Of note here is conf.AddPrivateDependency<LibrarySimpleLibraryProject>(target). This is the line that tells Sharpmake that the executable project has a dependency to the library.

The Solution

// The solution. It contains both the executable and the library.
[Generate]
public class SimpleLibrarySolution : Solution
{
    public SimpleLibrarySolution()
    {
        Name = "SimpleLibrary";
        AddTargets(new Target(
            Platform.win32 | Platform.win64,
            DevEnv.vs2015,
            Optimization.Debug | Optimization.Release,
            OutputType.Dll | OutputType.Lib));
    }

    [Configure]
    public void ConfigureAll(Solution.Configuration conf, Target target)
    {
        conf.Name = @"[target.Optimization]_[target.OutputType]";
        conf.SolutionPath = @"[solution.SharpmakeCsPath]\generated";

        // Adds the projects to the solution.

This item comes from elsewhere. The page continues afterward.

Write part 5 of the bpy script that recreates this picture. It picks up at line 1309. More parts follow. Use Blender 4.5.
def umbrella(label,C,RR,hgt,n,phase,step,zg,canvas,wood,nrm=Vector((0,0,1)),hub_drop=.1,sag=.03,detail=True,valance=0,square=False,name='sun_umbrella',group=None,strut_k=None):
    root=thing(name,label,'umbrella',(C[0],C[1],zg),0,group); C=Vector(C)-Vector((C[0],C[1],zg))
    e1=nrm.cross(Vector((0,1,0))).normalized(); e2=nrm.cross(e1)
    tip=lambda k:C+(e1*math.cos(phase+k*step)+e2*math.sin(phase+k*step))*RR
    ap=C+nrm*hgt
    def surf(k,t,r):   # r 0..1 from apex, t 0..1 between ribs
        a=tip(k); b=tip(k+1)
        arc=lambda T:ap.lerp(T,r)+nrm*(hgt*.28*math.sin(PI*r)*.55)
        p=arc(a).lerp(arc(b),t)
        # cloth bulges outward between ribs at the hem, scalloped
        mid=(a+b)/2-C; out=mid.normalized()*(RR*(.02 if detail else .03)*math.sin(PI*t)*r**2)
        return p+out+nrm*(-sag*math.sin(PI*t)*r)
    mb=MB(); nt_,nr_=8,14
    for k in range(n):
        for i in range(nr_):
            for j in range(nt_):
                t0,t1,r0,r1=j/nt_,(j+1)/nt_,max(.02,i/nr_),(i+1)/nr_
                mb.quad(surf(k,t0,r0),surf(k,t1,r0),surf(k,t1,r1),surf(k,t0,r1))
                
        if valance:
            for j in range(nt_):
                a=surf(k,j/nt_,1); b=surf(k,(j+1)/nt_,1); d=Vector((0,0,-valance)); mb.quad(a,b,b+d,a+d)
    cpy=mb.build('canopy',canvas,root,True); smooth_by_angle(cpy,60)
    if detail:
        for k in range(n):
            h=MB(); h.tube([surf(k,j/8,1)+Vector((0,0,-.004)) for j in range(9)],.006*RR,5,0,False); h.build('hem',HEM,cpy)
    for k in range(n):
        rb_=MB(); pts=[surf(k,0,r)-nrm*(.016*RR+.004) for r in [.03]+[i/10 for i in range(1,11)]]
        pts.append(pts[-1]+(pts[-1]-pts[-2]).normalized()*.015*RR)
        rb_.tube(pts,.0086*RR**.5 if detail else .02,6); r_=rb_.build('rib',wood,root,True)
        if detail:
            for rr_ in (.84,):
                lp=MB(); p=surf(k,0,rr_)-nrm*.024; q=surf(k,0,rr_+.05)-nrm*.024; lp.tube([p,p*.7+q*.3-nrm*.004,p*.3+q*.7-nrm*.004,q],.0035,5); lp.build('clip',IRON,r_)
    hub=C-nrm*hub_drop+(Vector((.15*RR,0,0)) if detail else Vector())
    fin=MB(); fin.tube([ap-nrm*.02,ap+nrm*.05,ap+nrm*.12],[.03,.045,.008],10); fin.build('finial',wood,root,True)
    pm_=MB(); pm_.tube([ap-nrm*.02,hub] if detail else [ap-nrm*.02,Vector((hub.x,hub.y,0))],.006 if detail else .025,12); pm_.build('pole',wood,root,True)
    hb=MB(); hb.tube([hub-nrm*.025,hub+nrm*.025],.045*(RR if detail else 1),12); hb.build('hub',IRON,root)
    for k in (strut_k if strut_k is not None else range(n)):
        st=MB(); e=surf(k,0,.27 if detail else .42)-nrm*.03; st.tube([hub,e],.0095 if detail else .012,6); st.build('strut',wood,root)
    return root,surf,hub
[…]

Note that because the executable
        // has a dependency to the library, Sharpmake can automatically figures
        // out that it should add the library to the solution too, so the
        // second line is not actually needed.
        conf.AddProject<ExecutableSimpleLibraryProject>(target);
        conf.AddProject<LibrarySimpleLibraryProject>(target);
    }
}

public static class Main
{
    [Sharpmake.Main]
    public static void SharpmakeMain(Sharpmake.Arguments arguments)
    {
        // Tells Sharpmake to generate the solution described by
        // SimpleLibrarySolution.
        arguments.Generate<SimpleLibrarySolution>();
    }
}

Run Sharpmake and Compile!

Save all your files and run Sharpmake. This should create a generated folder that contains a solution to build with Visual Studio.